Since 1790, though, when construction work to pave the Zocalo unearthed the first giant Aztec carvings, Tenochtitlan has been giving up its secrets. Archaeologists began exploring the Templo Mayor a century ago, but the discovery of a giant monolith depicting the decapitated, dismembered Aztec moon goddess Coyolxauhqui in 1978 led to a full-scale excavation that continues today.

In the first five years, archaeologists had uncovered large parts of the temple that lay underneath a structure razed by the Spanish after the 1521 conquest. Past Aztec emperors had built new temples over earlier ones, which unwittingly spared the older structures.

The archaeological project “wasn’t just that we were going to find an enormous temple,” Matos said. “It was what it meant within Aztec society. That building was very important because for them it was the center of the universe.”

There is still much more to uncover around the Templo Mayor. The 16th century Franciscan Friar Bernardino de Sahagun left a record of what Matos calls the Aztecs’ sacred precinct of temples and palaces, now a densely packed square about seven blocks on each side.

The Sahagun account, compiled from Aztecs’ recollections of their lost city, has proved strikingly accurate. Of the 78 structures he described, archaeologists have found vestiges of more than half.

During the most recent excavation, underneath a small plaza wedged between the Templo Mayor and the cathedral, Barrera had been looking for the round ceremonial platform because it had been described in the Sahagun record.

Much of what the friar and other witnesses chronicled now lies as deep as 25 feet underground. To get there, Barrera’s team must first navigate the electricity lines and water mains that are the guts of the modern city and then travel down through a colonial layer, which yields its own set of artifacts.

“It is like a book that we are trying to read from the surface to the deepest point,” he said.

But despite the guidance from historical records, Mexico City’s archaeologists cannot dig anywhere they please.

Part of the sacred precinct is now a raucous medley of the mundane. The street vendors hawking pirated Chinese-made toys and English-language lesson CDs from crumbling facades are merely the loudest. To excavate under the area’s hotels, diners, cheap clothing stands and used bookstores would entail fraught negotiation.

Along the quieter blocks of the precinct, handsome colonial structures are now museums and government buildings, themselves historical landmarks.

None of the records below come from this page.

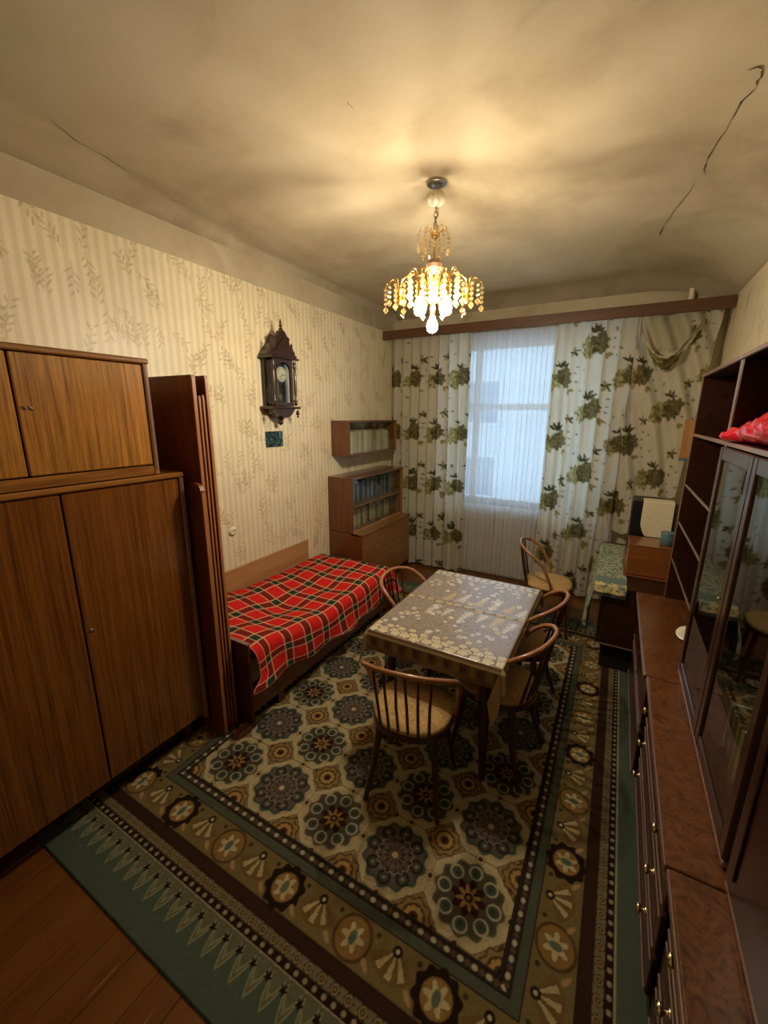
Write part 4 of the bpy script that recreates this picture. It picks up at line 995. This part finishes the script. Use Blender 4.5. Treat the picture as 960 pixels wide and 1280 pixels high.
# ------------------------------------------------------------------ wall unit on the right
UX0, UX1 = .40, .683; UZ1, NZ = 2.147, 1.80
def lower_unit(label, y0, y1, xf, kind, zc, knobs):
    t = thing('base_cabinet', label, 'cabinet', (.47, (y0+y1)/2, 0), 'lower cabinets of the wall unit')
    B('counter', M['counter'], t, xf, UX1, y0, y1, .678, .70, b=.003)
    B('counter_lip', M['mould'], t, xf-.006, xf+.0, y0+.001, y1-.001, .672, .698, b=.002)
    fx = xf+.038
    B('side_panel', M['mahog_d'], t, fx, UX1, y0+.002, y0+.022, .06, .678)
    B('side_panel', M['mahog_d'], t, fx, UX1, y1-.022, y1-.002, .06, .678)
    B('back_panel', M['mahog_d'], t, UX1-.008, UX1, y0+.022, y1-.022, .06, .678)
    B('plinth', M['mahog_d'], t, fx+.03, UX1-.01, y0+.01, y1-.01, 0, .06)
    B('bottom_panel', M['mahog_d'], t, fx+.005, UX1-.01, y0+.022, y1-.022, .06, .078)
    def front(name, a, b, z0, z1):
        d = B(name, M['mahog'], t, fx-.016, fx+.002, a, b, z0, z1, b=.004)
        B('moulding', M['mould'], d, fx-.023, fx-.016, a+.004, b-.004, z0+.012, z0+.022, b=.003)
        B('moulding', M['mould'], d, fx-.022, fx-.016, a+.004, b-.004, z1-.022, z1-.014, b=.003)
        return d
    if kind == 'drawers':
        for c in zc:
            d = front('drawer', y0+.045, y1-.03, c-.08, c+.08)
            for ky in knobs:
                MB().lathe([(.013, 0), (.014, -.003), (.006, -.006), (.006, -.014), (.015, -.019), (.017, -.026), (.010, -.031)], (fx-.016, ky, c+.02), 14, axis='x').build('knob', M['brass'], d)
    else:
        ymid = (y0+y1)/2
        for a, b in ((y0+.045, ymid-.003), (ymid+.003, y1-.03)):
            for (za, zb) in ((.09, .36), (.375, .645)): front('door', a, b, za, zb)
    return t
lower_unit('far lower cabinet of the dark wall unit, next to the desk, with panelled doors', 2.112, 3.205, .243, 'doors', (), ())
lower_unit('middle lower cabinet of the dark wall unit, with three drawers under the glass doors', 1.142, 2.108, .256, 'drawers', (.565, .39, .215), (1.37, 2.0))
lower_unit('nearest lower cabinet of the dark wall unit, with drawers, at the photo edge', .12, 1.138, .262, 'drawers', (.60, .43, .25), (.30, .965))
def upper_shell(label, name, y0, y1, niche=True):
    t = thing(name, label, 'cabinet', (.55, (y0+y1)/2, .701), 'upper cabinets of the wall unit')
    for (a, b) in ((y0, y0+.018), (y1-.018, y1)):
        B('side_panel', M['mahog'], t, UX0, UX1, a, b, .701, UZ1-.02)
        B('edge_strip', M['mould'], t, UX0-.003, UX0, a+.002, b-.002, .703, UZ1-.022, b=.001)
    B('top_panel', M['mahog_d'], t, UX0-.004, UX1, y0, y1, UZ1-.02, UZ1, b=.003)
    B('edge_strip', M['mould'], t, UX0-.008, UX0-.004, y0+.001, y1-.001, UZ1-.018, UZ1-.002, b=.001)
    B('niche_shelf', M['mahog_d'], t, UX0-.004, UX1-.008, y0+.018, y1-.018, NZ-.018, NZ, b=.003)
    B('edge_strip', M['mould'], t, UX0-.008, UX0-.004, y0+.001, y1-.001, NZ-.017, NZ-.001, b=.001)
    B('back_panel', M['mahog_d'], t, UX1-.008, UX1, y0+.018, y1-.018, .701, UZ1-.02)
    return t
us = upper_shell('open shelf unit of the dark wall unit, at its window end', 'open_shelving', 2.245, 3.205)
for z in (.985, 1.24, 1.485):
    s_ = B('shelf', M['mahog_d'], us, UX0+.004, UX1-.008, 2.263, 3.187, z-.016, z)
    B('edge_strip', M['mould'], s_, UX0+.001, UX0+.004, 2.264, 3.186, z-.014, z-.001, b=.001)
B('end_board', M['tan_z'], us, .345, .352, 3.206, 3.232, 1.64, 1.88, b=.002)
B('end_ledge', M['blue'], us, .345, .50, 3.206, 3.26, 1.625, 1.638, b=.002)
B('end_board', M['tan_z'], us, .352, .50, 3.206, 3.228, 1.64, 1.88, b=.002)
ug = upper_shell('glass-doored display unit in the middle of the dark wall unit', 'display_cabinet', 1.185, 2.242)
for (a, b) in ((1.712, 2.222), (1.206, 1.706)):
    d = MB().box(UX0-.020, UX0-.002, a, a+.045, .725, NZ-.022, b=.004).box(UX0-.020, UX0-.002, b-.045, b, .725, NZ-.022, b=.004)
    d.box(UX0-.019, UX0-.003, a+.045, b-.045, .725, .775, b=.004).box(UX0-.019, UX0-.003, a+.045, b-.045, NZ-.075, NZ-.022, b=.004)
    dd = d.build('door_frame', M['mahog'], ug)
    B('door_glass', M['cabglass'], dd, UX0-.013, UX0-.009, a+.044, b-.044, .774, NZ-.074, b=.0006)
    if a > 1.5: MB().lathe([(.004, 0), (.004, -.006), (.007, -.009), (.004, -.012)], (UX0-.02, a+.022, 1.28), 10, axis='x').build('knob', M['brass'], dd)
B('bottom_rail', M['mould'], ug, UX0-.018, UX0+.03, 1.206, 2.222, .702, .722, b=.004)
for z in (1.06, 1.40): B('glass_shelf', M['cabglass'], ug, UX0+.02, UX1-.02, 1.206, 2.222, z, z+.006, b=.001)
ut = upper_shell('nearest tall cupboard of the dark wall unit, at the right edge of the photo', 'tall_cupboard', .12, 1.182)
for (a, b) in ((.655, 1.162), (.142, .649)):
    d = B('door', M['mahog'], ut, UX0-.020, UX0-.002, a, b, .725, NZ-.022, b=.004)
    B('moulding', M['mahog_d'], d, UX0-.026, UX0-.02, a+.05, a+.065, .78, NZ-.08, b=.003); B('moulding', M['mahog_d'], d, UX0-.026, UX0-.02, b-.065, b-.05, .78, NZ-.08, b=.003)
B('bottom_rail', M['mould'], ut, UX0-.018, UX0+.03, .142, 1.162, .702, .722, b=.004)
# things on and in the unit
for i, (yy, h_, c) in enumerate(((1.56, .20, (206, 190, 146)), (1.615, .19, (200, 180, 130)), (1.66, .205, (214, 200, 160)), (1.72, .195, (200, 184, 140)))):
    book(.47, .63, yy, yy+.02, .702+.0, .702+h_, bm_(*c), nth(4-i)+' slim cream book from the window end, behind the wall unit glass', 'slim books in the display cabinet')
cu_ = thing('cream_cup', 'small cream cup on the floor of the display cabinet, near its right end', 'cup', (.50, 1.36, .702))
MB().lathe([(.022, .703), (.026, .706), (.032, .745), (.034, .765), (.031, .765), (.026, .72)], (.50, 1.36, 0), 18).build('body', M['porcelain'], cu_)
MB().tube([(.50+.0, 1.36+.032+.018*math.sin(a), .737-.018*math.cos(a)) for a in np.linspace(.2, 2.9, 9)], .0035, 6).build('handle', M['porcelain'], cu_)
pt = thing('saucer', 'small white saucer with a wire stand on the counter inside the open shelf unit', 'plate', (.47, 2.66, .701))
sa = MB().lathe([(.02, .0), (.045, .003), (.075, .014), (.074, .017), (.04, .007), (.0, .006)], (.47, 2.66, .701), 24).build('dish', M['porcelain'], pt)
sa.scale = (.72, .72, .72); sa.location = (-.01, -.06, .027); sa.rotation_euler = (math.radians(24), math.radians(-12), 0)
MB().tube([(.44, 2.63, .703), (.47, 2.62, .703), (.50, 2.63, .703), (.49, 2.70, .703), (.47, 2.70, .715), (.45, 2.70, .703), (.44, 2.63, .703)], .003, 6).build('wire_stand', M['steel'], pt)
cp = props(MB().tube([(.418, 2.27+.02, .987), (.41, 2.30, 1.012), (.414, 2.325, .992), (.43, 2.345, .99)], [.006, .009, .007, .004], 8).build('metal_clip', M['steel'], origin=(.415, 2.3, .986)), 'small shiny metal clip lying on the lowest open shelf edge', 'clip')
# red plastic bag on the niche shelf
nu, nv = 60, 44
A_, Bt = np.meshgrid(np.linspace(0, 2*np.pi, nu), np.linspace(0, 1, nv))
yb = 2.225-.70*Bt
rad = np.interp(Bt, [0, .03, .15, .24, .32, .45, .8, .97, 1], [.002, .022, .040, .038, .062, .075, .085, .06, .002])
wr = 1+.20*(vnoise(A_*2.2, Bt*16, 2)-.5)+.16*(vnoise(A_*5, Bt*30, 7)-.5)
xb = np.interp(Bt, [0, .12, .3, 1], [.388, .394, .455, .48])+rad*1.1*wr*np.cos(A_)
zb = np.maximum(NZ+.0025, NZ+.002+rad*.72*wr*(1+np.sin(A_))*(1-.12*np.sin(Bt*20)))
bag = props(grid('plastic_bag', np.stack([xb, yb, zb], -1), M['redbag'], origin=(.46, 2.0, NZ)), 'crumpled red plastic bag lying in the open niche at the top of the wall unit', 'bag')

# ------------------------------------------------------------------ chandelier
HX, HY = -.985, 2.28
ld = thing('chandelier', 'gilt chandelier with crystal drops hanging from the ceiling on a chain', 'chandelier', (HX, HY, 3.07))
MB().lathe([(.052, 3.076), (.053, 3.068), (.046, 3.064), (.012, 3.064), (.010, 3.067)], (HX, HY, 0), 24).build('ceiling_plate', M['steel'], ld)
MB().lathe([(.003, 3.065), (.003, 3.024), (.042, 3.024), (.050, 3.010), (.050, 2.998), (.044, 2.984), (.030, 2.972), (.012, 2.966)], (HX, HY, 0), 24).build('canopy_cup', M['porcelain'], ld)
for a in (.6, 2.7, 4.8): MB().ball((HX+.045*math.cos(a), HY+.045*math.sin(a), 3.0), .006, 8).build('screw', M['chain'], ld)
z = 2.962; k = 0
while z > 2.855:
    lp = []
    for a in np.linspace(0, 2*math.pi, 13):
        c, s_ = .0085*math.cos(a), .0165*math.sin(a); lp.append((HX+(c if k % 2 else 0), HY+(0 if k % 2 else c), z-.009+s_))
    MB().tube(lp, .0022, 6).build('chain_link', M['chain'], ld); z -= .0245; k += 1
MB().tube([(HX+.012, HY, 2.96), (HX+.016, HY-.006, 2.92), (HX-.010, HY, 2.89), (HX+.02, HY-.004, 2.87), (HX, HY, 2.84)], .0025, 6).build('wire', M['chain'], ld)
MB().lathe([(.006, 2.85), (.016, 2.842), (.022, 2.832), (.016, 2.82), (.006, 2.812), (.006, 2.70)], (HX, HY, 0), 14).build('upper_hub', M['gold'], ld)
fc = MB(); fc.lathe([(.008, 2.725), (.032, 2.712), (.046, 2.69), (.046, 2.672), (.034, 2.65), (.012, 2.636)], (HX, HY, 0), 10, smooth=False); fc.build('glass_ball', M['ballglass'], ld)
MB().lathe([(.008, 2.64), (.02, 2.63), (.03, 2.60), (.022, 2.585), (.034, 2.565), (.034, 2.545), (.018, 2.53), (.01, 2.50), (.016, 2.485), (.004, 2.47)], (HX, HY, 0), 16).build('lower_hub', M['gold'], ld)
def bead_string(n, r0, last):
    mb = MB(); z = 0
    for i in range(n):
        mb.lathe([(.0005, -r0), (r0*.8, -r0*.55), (r0, 0), (r0*.8, r0*.55), (.0005, r0)], (0, 0, z-r0), 6, smooth=False); z -= r0*2.35
    mb.lathe([(.0005, -last*1.5), (last, -last*.35), (last*.75, last*.3), (.0005, last)], (0, 0, z-last), 7, smooth=False)
    return mb
protos = {}
def string_at(x, y, z, n, r0, last):
    k = (n, r0, last)
    if k not in protos:
        mb = bead_string(n, r0, last); o = mb.build('crystal_string', M['crystal'], None); o.parent = ld; protos[k] = o; first = o
    else:
        first = protos[k].copy(); COL.objects.link(first); first.parent = ld
    first.location = (x-HX, y-HY, z-3.07); first.rotation_euler = (0, 0, random.uniform(0, 3))
for i in range(9):                       # small upper crown
    a = i*2*math.pi/9+.2; c, s_ = math.cos(a), math.sin(a); R_ = .088 if i % 2 else .07
    MB().tube(spline([(HX+.015*c, HY+.015*s_, 2.835), (HX+.045*c, HY+.045*s_, 2.862), (HX+R_*.85*c, HY+R_*.85*s_, 2.862), (HX+R_*c, HY+R_*s_, 2.838)], 4), .0022, 6).build('crown_wire', M['gold'], ld)
    string_at(HX+R_*c, HY+R_*s_, 2.838, 3 if i % 2 else 4, .0085, .013)
to_cam = math.atan2(-HY, -HX)
for i in range(5):
    a = to_cam+math.pi/5+i*2*math.pi/5; c, s_ = math.cos(a), math.sin(a); lit = i in (0, 2, 4); R_ = .115 if lit else .2; far = i == 2; dz_ = -.05 if far else 0
    ex, ey = HX+R_*c, HY+R_*s_
    arm = MB().tube(spline([(HX+.025*c, HY+.025*s_, 2.56), (HX+.06*c, HY+.06*s_, 2.625), (HX+R_*.62*c, HY+R_*.62*s_, 2.658), (HX+R_*.9*c, HY+R_*.9*s_, 2.640), (ex, ey, 2.595+dz_)], 5), .0042, 8).build('arm', M['gold'], ld)
    MB().lathe([(.006, 2.60), (.026, 2.592), (.030, 2.585), (.018, 2.578), (.016, 2.545), (.019, 2.52), (.015, 2.508)], (ex, ey, dz_), 14).build('lamp_holder', M['gold'], arm)
    dzb = -.05 if far else 0
    prof = [(.013, 2.508), (.014, 2.496), (.024, 2.482), (.031, 2.464), (.032, 2.448), (.027, 2.430), (.012, 2.418)]
    prof = [(r_, z_+dzb) for r_, z_ in prof]
    
    bo = MB().lathe(prof, (ex, ey, 0), 14).build('bulb', M['bulb'] if lit else M['clearbulb'], arm)
    bo['label'] = 'glowing round bulb' if lit else 'clear unlit bulb'
    for q in range(7):                   # little sprigs with crystal strings round every lamp holder
        b_ = a+(q-3)*.80; rr = .062+.024*(q == 3); gx, gy = ex+rr*math.cos(b_), ey+rr*math.sin(b_)
        MB().tube(spline([(ex+.012*math.cos(b_), ey+.012*math.sin(b_), 2.59), (ex+rr*.5*math.cos(b_), ey+rr*.5*math.sin(b_), 2.632), (ex+rr*.9*math.cos(b_), ey+rr*.9*math.sin(b_), 2.628), (gx, gy, 2.605)], 4), .002, 6).build('sprig_wire', M['gold'], arm)
        string_at(gx, gy, 2.605, 3+(q % 2), .0105, .0155)
    gx, gy = HX+.095*math.cos(a+.63), HY+.095*math.sin(a+.63)
    MB().tube(spline([(HX+.02*math.cos(a+.63), HY+.02*math.sin(a+.63), 2.57), (HX+.06*math.cos(a+.63), HY+.06*math.sin(a+.63), 2.625), (gx, gy, 2.59)], 5), .0025, 6).build('sprig_wire', M['gold'], ld)
    string_at(gx, gy, 2.59, 5, .0105, .0155)
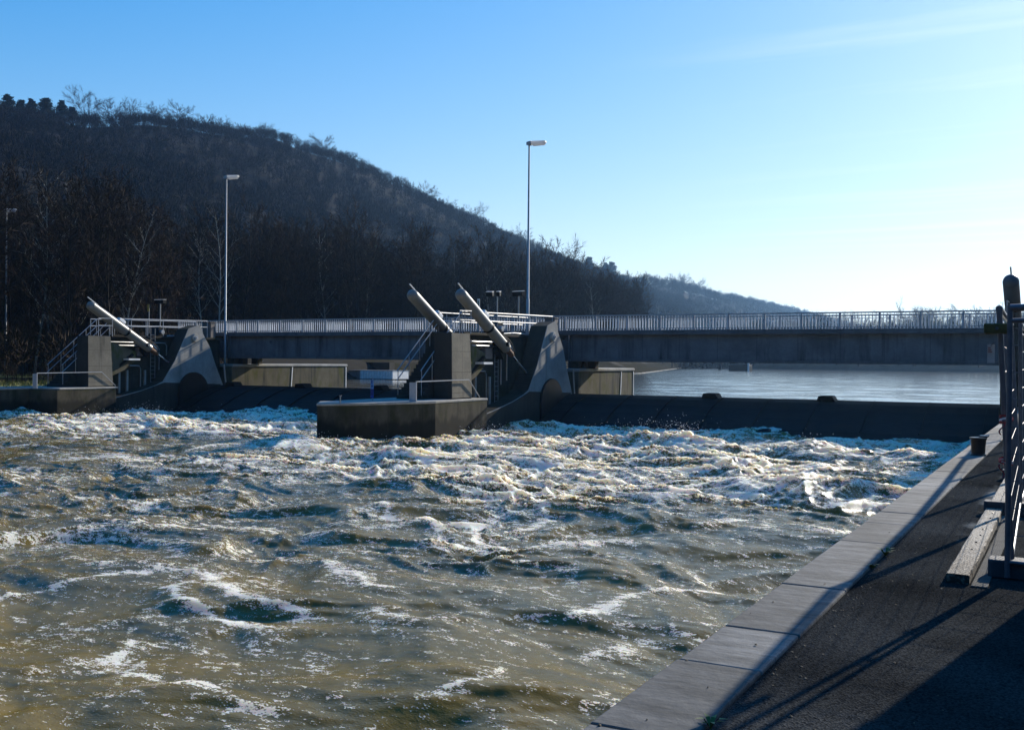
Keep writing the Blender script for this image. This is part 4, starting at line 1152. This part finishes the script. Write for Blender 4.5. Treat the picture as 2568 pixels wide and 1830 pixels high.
def foot(x, y, rz, label):
    r = thing('ballast_block', label, 'fence foot', (x, y, G0), group='block feet of the site fence')
    c, s = math.cos(rz), math.sin(rz)
    def tr(mb):
        mb.v = [(x + p[0] * c - p[1] * s, y + p[0] * s + p[1] * c, G0 + p[2]) for p in mb.v]; return mb
    part(tr(MB().prism([(-0.34, -0.11), (0.34, -0.11), (0.37, -0.08), (0.37, 0.08), (0.34, 0.11), (-0.34, 0.11), (-0.37, 0.08), (-0.37, -0.08)], 0.001, 0.145, 2)), 'block', M['block'], r, bevel=0.012)
    for k in (-0.07, 0.07):
        part(tr(MB().tube([(k, 0, 0.1452), (k, 0, 0.152)], 0.03, 14)), 'socket', M['black'], r)
fl = ['dark block foot under the near end of the site fence', 'dark block foot under the second joint of the quay fence', 'dark block foot under the third joint of the quay fence', 'dark block foot under the fence joint level with the bollard',
      'dark block foot under the fence joint past the bollard', 'dark block foot under the last but one fence joint', 'dark block foot under the last fence joint']
for i, (x, y) in enumerate(nodes):
    foot(x + (0.20 if i == 0 else 0.0), y + 0.03, 0.02 if i == 0 else R(90) * 0 + 0.05, fl[i])

# clamp joining the two panels at the corner, and barrier tape knotted round the posts
r = thing('fence_clamp', 'yellowish zinc clamp joining two fence posts near their tops', 'clamp', (-0.56, 9.12, 4.13))
part(MB().box(-0.665, -0.475, 9.055, 9.075, 4.09, 4.17), 'front_jaw', M['clamp'], r, bevel=0.008)
part(MB().box(-0.665, -0.475, 9.20, 9.22, 4.09, 4.17), 'rear_jaw', M['clamp'], r, bevel=0.008)
part(MB().tube([(-0.57, 9.035, 4.13), (-0.57, 9.24, 4.13)], 0.012, 10), 'bolt', M['fence'], r)
def tape(z, label, seed):
    rn = random.Random(seed)
    r = thing('barrier_tape', label, 'barrier tape', (-0.53, 9.12, z))
    for k in range(3):
        mb = MB()
        c = (-0.50, 9.13)
        pts = []
        for i in range(25):
            a_ = 2 * math.pi * i / 24
            pts.append((c[0] + 0.052 * math.cos(a_), c[1] + 0.05 * math.sin(a_), z + 0.016 * (k - 1) + 0.014 * math.sin(a_ + k * 1.3 + seed)))
        v, f = [], []
        for i, p in enumerate(pts):
            v += [(p[0], p[1], p[2] - 0.007), (p[0], p[1], p[2] + 0.007)]
            if i: f.append((2 * i - 2, 2 * i, 2 * i + 1, 2 * i - 1))
        part(mb.add(v, f), 'red_band' if k % 2 == 0 else 'white_band', M['red'] if k % 2 == 0 else M['white'], r)
    mb = MB(); v, f = [], []
    for i in range(9):
        t = i / 8
        x = -0.575 + 0.02 * math.sin(5 * t + seed); y = 9.06 - 0.02 * t
        v += [(x + 0.05 - 0.006, y, z - 0.02 - 0.10 * t), (x + 0.05 + 0.006, y - 0.006, z - 0.022 - 0.10 * t)]
        if i: f.append((2 * i - 2, 2 * i, 2 * i + 1, 2 * i - 1))
    part(mb.add(v, f), 'loose_end', M['red'], r)
tape(3.42, 'red and white barrier tape knotted round the fence posts at chest height', 1)
tape(3.09, 'red and white barrier tape wound round the fence posts at hip height', 4)
r = thing('paper_notice', 'small pale weathered notice hung on the outer side of the fence post', 'notice', (-0.66, 9.6, 3.92))
part(MB().box(-0.655, -0.60, 9.30, 9.304, 3.86, 4.01), 'sheet', M['paper'], r)
for q in range(3):
    part(MB().box(-0.648, -0.617 - 0.006 * q, 9.2965, 9.299, 3.945 + 0.016 * q, 3.951 + 0.016 * q), 'printed_line', M['red'], r)
part(MB().tube([(-0.63, 9.302, 3.995), (-0.60, 9.25, 4.03)], 0.003, 5), 'wire_tie', M['fence'], r)

# unseen screen added out of view on the right; its end shades the asphalt
r = thing('added_shadow_screen', 'tall unseen screen added to shade the asphalt near the fence corner', 'shadow_screen', (1.6, 9.8, G0))
for k in range(3):
    part(MB().box(0.0 + k * 1.225, 1.22 + k * 1.225, 9.75, 9.775, G0 + 0.05, G0 + 2.55), 'board', M['hut'], r)
for x in (0.05, 1.2, 2.45, 3.6):
    part(MB().box(x - 0.04, x + 0.04, 9.778, 9.85, G0, G0 + 2.5), 'post', M['timber'], r)
    part(MB().bar((x, 9.86, G0 + 1.8), (x + 0.3, 10.9, G0 + 0.04), 0.06, 0.06), 'brace', M['timber'], r)
for z in (0.5, 2.0):
    part(MB().box(0.0, 3.66, 9.852, 9.90, G0 + z, G0 + z + 0.09), 'rail', M['timber'], r)

def weed(x, y, n, h, seed, label):
    rn = random.Random(seed)
    r = thing('weed', label, 'weed', (x, y, G0), group='small weeds along the kerb')
    mb = MB()
    for k in range(n):
        a_ = rn.uniform(0, 6.28); L = h * rn.uniform(0.6, 1.2); w_ = 0.012
        c, s = math.cos(a_), math.sin(a_)
        p0 = Vector((x, y, G0)); p1 = p0 + Vector((c * L * 0.5, s * L * 0.5, L * 0.7)); p2 = p0 + Vector((c * L * 1.1, s * L * 1.1, L * 0.75))
        q = Vector((-s, c, 0)) * w_
        mb.add([p0, p1 - q, p2, p1 + q], [(0, 1, 2, 3)])
    part(mb, 'leaves', M['weed'], r)
    part(MB().tube([(x, y, G0 - 0.01), (x, y, G0 + h * 0.4)], 0.004, 5), 'stem', M['weed'], r)
weed(-1.462, 9.58, 12, 0.085, 1, 'yellow green weed at the inner edge of the kerb beside the fence shadow')
weed(-1.466, 8.95, 8, 0.05, 2, 'tiny weed at the kerb just nearer than the yellow green one')
weed(-1.462, 4.66, 9, 0.07, 3, 'small grassy weed at the kerb at the bottom of the picture')

# dead leaves, grit and small stones on the quay
lr = random.Random(21)
lv, lf = [], []
for k in range(240):
    on_kerb = lr.random() < 0.06
    x = lr.uniform(-1.93, -1.5) if on_kerb else (-1.46 + abs(lr.gauss(0, 0.10)) if lr.random() < 0.6 else lr.uniform(-1.45, -0.3))
    y = lr.uniform(4.3, 21) if lr.random() < 0.8 else lr.uniform(4.3, 8)
    z = (QZ + 0.004) if on_kerb else (G0 + 0.002)
    s_ = lr.uniform(0.003, 0.010); a_ = lr.uniform(0, 6.28); hgt = lr.uniform(0.002, 0.010)
    b0_ = len(lv)
    for q in range(5):
        t = a_ + q * 1.2566 + lr.uniform(-0.3, 0.3)
        lv.append((x + s_ * math.cos(t), y + s_ * 1.4 * math.sin(t), z))
    lv.append((x, y, z + hgt))
    for q in range(5):
        lf.append((b0_ + q, b0_ + (q + 1) % 5, b0_ + 5))
M['litter'] = simple('dead_leaves_and_grit', (0.075, 0.06, 0.035), 0.9, 0, 0.8, 30)
struct(bulk('litter', np.array(lv), np.array(lf), M['litter']), 'stuff')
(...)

Archaeologists believe that the Calmecac, a school for Aztec nobles, extends under the courtyards of Mexico’s Education Ministry building. For now, the only part of the Calmecac that has been excavated are several walls and sculptures on display under a building housing the Spanish cultural center, discovered when it was remodeled.

Still, in a strange sort of payback, the ruins themselves sometimes make it possible for the archaeologists to enter private property and begin digging.

Since the 16th century, the city has pumped water from deep wells to satisfy its thirst, causing the clays beneath the surface to sink as water is sucked from them, rather like a dry sponge.

But the buildings settle unevenly, buckling over the solid stone Aztec ruins below, lending many of the sacred precinct’s streets a swaying, drunken air.

As cracks open and the buildings tilt, many of them need restoration, which by law allows archaeologists from the anthropology and history institute to keep watch. If historic remains are found, the owner must foot the bill to restore them.

When the cathedral needed to be rescued in the 1990s, engineers dug 30 shafts to stabilize the structure and Matos and his team descended as far as 65 feet to see what was underneath.

“It’s the vengeance of the gods,” he said. “The cathedral is falling and the monuments to the ancient gods are what’s causing it to fall.”

Among other things, the archaeologists found the remains of Tenochtitlan’s ball court, where Aztecs played a ritual ballgame common across ancient Mesoamerica. It remains sealed deep under the cathedral’s apse and the cobblestone street to its north.

“That whole part of the city is like a graveyard of people and of significant cultural objects,” Carrasco said. “And they awaken every time Mexico reaches for its future.”